Chef Sergio Chierego outside of Pasta Santina | Photo: Ingrid Bostrom

It took about a year to save enough money to buy a pasta machine from Italy, and then four months for it to be delivered. He found his warehouse on Carpinteria Avenue last November, and got to work on that. “We built this from scratch,” he said of his factory. “It was an empty warehouse and one month later it was a pasta shop.”

Moving swiftly seems central to the Pasta Santina story, as the young brand is already being sold in 47 stores across seven states as well as in several restaurants. “Restaurants are understanding that it’s a great addition to their storytelling,” said Chierego, who can currently produce about 40,000 boxes of pasta monthly. 

Many places around Santa Barbara also sell the pasta, which come in eight shapes with a few more on the way very soon. Though the look of each is familiar, Chierego gives some them proprietary names, like “Shorties” for a half-sized rigatoni — they won the Good Food Award gold along with his full-sized rigatoni and snail-shaped lumache — and “Vorti-Cee” for the spiralized cut traditionally known as girelle or vesuvio, his most popular shape right now. “Pasta is about family and family is about kids most of the time, and kids are loving these,” he said.  

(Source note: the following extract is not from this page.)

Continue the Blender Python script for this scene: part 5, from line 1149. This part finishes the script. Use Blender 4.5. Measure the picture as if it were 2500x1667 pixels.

All ages would enjoy a visit to the factory, which features a small retail shop with a record player spinning, colorful merchandise to buy, and even a peek at the magic if it’s a pasta-making day. “Through a window, you can see pasta being made in front of you,” said Chierego. “It’s very educational to visit the store.” (Rincon Mountain Winery’s tasting room is right across the parking lot, if you need extra encouragement.)

Pasta Santina’s Lumache | Photo: Ingrid Bostrom

If all goes well, he hopes to rent a larger facility that would enable him to make longer cuts like spaghetti, and then turn this original location into a gluten-free facility. That would likely require a seven-figure investment, and then he’d like to venture into making sauces as well, straight from the farmers markets. 

Mostly, he just hopes people appreciate what he’s doing. “As a community, it should make you proud that good food can be made around the corner, right in your neighborhood,” he said. “That’s the coolest thing for me.”